High-impedance ground faulted line-section location method for a resonant grounding system based on the zero-sequence current’s declining periodic component

Abstract

The probability of single-phase high-impedance faults (HIFs) in a resonant grounding system is high, and the existing fault detection and line-section location methods have drawbacks such as low accuracy and implementation difficulties. In this paper, an efficient method based on the zero-sequence current’s declining periodic components is presented to locate a high-impedance ground faulted line-section for resonant grounding systems. It analyses the parallel resonance process when a single-phase HIF occurs in a resonant grounding system. The distribution characteristics of the declining periodic component of the zero-sequence current at the fault point are studied. Moreover, we indicate that the zero-sequence current’s declining periodic components upstream and downstream of the fault point have large differences in phase.
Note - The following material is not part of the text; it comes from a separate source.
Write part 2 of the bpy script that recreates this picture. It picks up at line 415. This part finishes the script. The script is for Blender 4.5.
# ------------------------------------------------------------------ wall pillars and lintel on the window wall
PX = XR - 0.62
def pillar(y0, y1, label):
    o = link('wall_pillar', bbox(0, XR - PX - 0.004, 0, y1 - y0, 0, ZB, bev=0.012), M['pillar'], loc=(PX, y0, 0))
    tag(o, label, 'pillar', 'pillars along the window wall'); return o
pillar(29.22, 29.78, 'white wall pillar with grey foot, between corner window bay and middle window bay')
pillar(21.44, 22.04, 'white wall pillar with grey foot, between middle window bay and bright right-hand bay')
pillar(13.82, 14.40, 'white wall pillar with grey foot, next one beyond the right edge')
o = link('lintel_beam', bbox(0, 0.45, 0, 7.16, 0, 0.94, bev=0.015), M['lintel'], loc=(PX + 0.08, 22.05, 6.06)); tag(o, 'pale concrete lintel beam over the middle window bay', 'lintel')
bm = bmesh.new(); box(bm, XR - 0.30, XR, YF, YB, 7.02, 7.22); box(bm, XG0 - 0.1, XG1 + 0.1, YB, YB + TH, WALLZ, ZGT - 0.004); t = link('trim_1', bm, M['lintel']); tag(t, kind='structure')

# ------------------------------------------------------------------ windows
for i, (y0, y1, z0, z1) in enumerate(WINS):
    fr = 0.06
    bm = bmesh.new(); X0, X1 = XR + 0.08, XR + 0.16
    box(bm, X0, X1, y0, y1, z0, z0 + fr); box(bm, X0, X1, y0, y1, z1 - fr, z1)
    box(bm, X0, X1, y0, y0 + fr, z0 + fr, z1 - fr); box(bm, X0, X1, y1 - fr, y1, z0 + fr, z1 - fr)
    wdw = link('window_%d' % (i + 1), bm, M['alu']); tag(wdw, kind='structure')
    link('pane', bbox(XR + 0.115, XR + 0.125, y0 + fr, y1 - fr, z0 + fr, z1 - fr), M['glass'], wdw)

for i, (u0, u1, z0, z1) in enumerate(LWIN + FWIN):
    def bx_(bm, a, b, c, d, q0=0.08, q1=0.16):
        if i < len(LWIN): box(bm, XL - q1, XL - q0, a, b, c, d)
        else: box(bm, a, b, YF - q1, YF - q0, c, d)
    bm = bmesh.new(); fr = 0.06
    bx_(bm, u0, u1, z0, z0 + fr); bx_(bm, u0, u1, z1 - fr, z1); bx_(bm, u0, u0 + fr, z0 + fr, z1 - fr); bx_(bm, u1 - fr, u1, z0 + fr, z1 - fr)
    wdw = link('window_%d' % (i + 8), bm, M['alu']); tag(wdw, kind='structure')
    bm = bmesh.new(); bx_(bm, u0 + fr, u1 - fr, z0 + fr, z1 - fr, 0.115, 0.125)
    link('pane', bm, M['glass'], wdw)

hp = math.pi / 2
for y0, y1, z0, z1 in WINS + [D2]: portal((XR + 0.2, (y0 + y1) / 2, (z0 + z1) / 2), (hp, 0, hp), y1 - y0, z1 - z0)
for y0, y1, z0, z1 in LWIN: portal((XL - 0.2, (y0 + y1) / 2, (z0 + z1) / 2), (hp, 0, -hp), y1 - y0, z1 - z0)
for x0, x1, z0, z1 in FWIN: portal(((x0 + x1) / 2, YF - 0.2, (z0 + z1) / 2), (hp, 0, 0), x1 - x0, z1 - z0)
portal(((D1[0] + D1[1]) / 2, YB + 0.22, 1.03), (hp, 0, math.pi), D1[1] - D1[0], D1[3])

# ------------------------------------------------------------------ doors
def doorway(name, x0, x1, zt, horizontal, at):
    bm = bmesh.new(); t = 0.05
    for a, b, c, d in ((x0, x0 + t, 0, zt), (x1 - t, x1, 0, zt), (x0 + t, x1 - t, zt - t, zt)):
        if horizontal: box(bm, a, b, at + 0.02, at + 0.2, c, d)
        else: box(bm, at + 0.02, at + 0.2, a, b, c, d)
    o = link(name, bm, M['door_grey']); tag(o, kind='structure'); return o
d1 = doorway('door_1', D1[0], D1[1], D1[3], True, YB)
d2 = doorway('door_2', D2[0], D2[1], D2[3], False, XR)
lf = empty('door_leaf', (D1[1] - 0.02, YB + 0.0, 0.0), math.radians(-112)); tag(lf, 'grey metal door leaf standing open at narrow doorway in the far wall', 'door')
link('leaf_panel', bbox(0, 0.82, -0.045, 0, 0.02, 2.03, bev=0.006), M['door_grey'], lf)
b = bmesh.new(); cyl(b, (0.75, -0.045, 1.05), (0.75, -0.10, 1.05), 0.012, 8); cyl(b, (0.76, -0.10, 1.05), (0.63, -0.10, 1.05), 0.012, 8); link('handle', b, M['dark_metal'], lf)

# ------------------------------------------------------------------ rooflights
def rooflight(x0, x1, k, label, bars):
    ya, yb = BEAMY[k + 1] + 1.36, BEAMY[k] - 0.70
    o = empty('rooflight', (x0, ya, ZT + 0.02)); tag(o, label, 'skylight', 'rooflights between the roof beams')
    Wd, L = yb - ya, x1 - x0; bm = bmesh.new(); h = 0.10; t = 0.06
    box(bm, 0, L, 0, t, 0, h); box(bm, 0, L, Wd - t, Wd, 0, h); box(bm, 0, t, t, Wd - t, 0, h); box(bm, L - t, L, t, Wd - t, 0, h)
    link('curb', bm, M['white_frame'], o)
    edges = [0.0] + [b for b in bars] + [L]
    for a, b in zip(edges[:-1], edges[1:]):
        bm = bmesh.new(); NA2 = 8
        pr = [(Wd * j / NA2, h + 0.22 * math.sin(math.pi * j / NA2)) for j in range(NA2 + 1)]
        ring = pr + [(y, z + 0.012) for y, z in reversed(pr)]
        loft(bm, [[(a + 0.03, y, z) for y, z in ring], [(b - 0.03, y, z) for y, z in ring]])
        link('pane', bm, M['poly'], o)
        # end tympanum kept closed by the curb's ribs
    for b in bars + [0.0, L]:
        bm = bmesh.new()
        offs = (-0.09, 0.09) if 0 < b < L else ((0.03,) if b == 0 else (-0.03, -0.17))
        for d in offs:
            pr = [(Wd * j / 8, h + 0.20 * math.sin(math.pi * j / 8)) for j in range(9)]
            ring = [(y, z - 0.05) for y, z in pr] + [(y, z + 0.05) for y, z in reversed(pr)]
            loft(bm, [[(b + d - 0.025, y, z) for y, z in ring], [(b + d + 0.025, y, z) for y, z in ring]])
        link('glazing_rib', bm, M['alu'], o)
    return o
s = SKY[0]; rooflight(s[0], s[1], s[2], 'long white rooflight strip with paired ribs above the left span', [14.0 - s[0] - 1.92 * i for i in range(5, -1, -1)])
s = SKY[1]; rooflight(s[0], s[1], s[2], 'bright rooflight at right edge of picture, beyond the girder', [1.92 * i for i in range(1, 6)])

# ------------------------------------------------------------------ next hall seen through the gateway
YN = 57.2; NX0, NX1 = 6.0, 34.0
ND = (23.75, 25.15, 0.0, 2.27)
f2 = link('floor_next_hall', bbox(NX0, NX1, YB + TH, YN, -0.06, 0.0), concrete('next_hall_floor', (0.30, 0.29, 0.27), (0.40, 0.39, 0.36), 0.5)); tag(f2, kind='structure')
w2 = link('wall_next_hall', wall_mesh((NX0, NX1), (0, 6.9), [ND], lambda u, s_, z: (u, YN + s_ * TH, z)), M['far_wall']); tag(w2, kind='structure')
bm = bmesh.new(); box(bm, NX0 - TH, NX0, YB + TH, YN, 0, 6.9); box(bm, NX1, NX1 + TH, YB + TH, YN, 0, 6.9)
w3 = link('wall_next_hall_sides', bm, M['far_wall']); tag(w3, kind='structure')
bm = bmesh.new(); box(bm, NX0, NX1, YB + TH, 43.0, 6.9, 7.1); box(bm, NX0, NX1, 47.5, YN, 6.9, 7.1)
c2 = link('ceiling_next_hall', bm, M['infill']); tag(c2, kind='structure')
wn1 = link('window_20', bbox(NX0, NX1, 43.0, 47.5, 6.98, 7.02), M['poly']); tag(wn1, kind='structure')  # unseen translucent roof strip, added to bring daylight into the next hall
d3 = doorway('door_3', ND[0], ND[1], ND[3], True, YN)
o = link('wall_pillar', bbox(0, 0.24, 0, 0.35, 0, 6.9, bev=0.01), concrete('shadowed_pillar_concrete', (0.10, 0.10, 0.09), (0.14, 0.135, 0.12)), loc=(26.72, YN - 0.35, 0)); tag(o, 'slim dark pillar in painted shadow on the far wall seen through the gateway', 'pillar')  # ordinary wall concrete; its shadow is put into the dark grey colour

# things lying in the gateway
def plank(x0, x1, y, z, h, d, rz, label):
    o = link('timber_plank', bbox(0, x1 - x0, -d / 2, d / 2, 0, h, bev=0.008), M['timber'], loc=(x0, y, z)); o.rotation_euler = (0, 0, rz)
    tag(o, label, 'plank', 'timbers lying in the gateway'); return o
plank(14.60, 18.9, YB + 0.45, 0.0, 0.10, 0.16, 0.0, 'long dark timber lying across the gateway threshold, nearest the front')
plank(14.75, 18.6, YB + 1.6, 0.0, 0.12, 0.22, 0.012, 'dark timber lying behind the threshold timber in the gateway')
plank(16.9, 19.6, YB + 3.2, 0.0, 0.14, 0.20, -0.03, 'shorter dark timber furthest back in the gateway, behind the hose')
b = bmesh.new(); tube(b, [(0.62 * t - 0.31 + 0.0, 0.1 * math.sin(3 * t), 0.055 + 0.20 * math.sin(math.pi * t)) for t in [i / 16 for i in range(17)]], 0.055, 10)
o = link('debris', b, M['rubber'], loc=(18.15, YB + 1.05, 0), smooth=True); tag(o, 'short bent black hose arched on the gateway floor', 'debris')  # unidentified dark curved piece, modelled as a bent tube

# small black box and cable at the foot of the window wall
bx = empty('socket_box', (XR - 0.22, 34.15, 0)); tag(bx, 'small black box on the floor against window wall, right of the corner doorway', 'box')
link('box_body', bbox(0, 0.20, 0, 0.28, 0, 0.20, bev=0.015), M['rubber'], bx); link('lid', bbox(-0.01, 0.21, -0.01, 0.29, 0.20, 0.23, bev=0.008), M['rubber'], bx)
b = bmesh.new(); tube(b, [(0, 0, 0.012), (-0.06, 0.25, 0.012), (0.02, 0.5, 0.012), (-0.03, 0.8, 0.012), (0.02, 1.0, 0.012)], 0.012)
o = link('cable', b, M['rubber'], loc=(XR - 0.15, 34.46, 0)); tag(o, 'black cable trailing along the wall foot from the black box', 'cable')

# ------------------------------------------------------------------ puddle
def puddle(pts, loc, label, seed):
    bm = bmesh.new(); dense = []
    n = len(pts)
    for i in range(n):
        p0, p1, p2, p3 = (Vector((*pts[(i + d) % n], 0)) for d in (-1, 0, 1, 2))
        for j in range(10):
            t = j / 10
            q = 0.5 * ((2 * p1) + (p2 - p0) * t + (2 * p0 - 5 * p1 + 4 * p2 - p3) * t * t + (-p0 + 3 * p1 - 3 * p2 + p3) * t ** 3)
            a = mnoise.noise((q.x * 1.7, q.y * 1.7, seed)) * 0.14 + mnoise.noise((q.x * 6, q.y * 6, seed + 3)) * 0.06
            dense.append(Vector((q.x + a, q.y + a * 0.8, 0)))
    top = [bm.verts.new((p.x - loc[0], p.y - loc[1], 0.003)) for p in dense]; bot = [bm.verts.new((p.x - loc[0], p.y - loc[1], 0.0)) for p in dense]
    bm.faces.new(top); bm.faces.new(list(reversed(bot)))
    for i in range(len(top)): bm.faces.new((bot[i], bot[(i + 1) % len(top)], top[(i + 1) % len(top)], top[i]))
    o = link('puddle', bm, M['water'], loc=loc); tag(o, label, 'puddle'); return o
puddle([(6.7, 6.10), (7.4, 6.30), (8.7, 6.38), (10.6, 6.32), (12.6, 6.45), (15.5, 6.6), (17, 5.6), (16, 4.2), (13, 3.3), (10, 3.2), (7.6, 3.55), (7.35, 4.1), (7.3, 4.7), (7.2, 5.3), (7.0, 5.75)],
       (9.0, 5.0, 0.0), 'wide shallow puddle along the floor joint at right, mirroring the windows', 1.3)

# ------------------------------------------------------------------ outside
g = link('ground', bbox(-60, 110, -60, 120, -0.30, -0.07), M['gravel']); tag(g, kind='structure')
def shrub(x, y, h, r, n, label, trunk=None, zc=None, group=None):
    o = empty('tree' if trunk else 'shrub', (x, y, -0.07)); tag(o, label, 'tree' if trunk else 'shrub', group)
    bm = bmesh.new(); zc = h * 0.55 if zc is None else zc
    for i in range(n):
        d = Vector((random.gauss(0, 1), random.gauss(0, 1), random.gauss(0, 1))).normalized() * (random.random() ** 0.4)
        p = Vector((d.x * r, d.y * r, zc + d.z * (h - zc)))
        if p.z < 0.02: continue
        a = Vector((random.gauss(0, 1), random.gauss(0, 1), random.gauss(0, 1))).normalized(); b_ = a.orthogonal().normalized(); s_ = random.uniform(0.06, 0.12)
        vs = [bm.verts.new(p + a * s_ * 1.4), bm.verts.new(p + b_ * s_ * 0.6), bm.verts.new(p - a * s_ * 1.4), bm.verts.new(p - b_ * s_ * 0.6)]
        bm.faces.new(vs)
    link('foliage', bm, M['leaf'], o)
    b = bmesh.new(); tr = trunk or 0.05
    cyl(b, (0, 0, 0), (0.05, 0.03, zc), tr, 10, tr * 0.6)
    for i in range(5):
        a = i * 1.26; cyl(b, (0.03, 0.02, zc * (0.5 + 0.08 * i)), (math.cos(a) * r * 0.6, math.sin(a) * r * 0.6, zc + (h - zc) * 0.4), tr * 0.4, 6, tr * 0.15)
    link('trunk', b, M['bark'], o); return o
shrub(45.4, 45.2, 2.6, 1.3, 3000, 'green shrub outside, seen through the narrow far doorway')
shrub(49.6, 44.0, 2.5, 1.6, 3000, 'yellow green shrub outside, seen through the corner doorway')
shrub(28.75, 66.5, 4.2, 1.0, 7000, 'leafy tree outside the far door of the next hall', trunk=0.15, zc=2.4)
By utilizing this feature, a novel high-impedance ground faulted line-section location method is proposed. This method uses feeder terminal units (FTUs) to obtain the declining periodic components in phase based on the extended Prony method and a distribution automation master station to estimate the transition resistance; then, the protection criterion established by using the phase difference and fault resistance can be applied to identify the fault line-section. Based on a real-time digital simulator (RTDS) and the FTU developed with a faulted line-section location function, the proposed method is verified. The experimental results show that the scheme has good feasibility.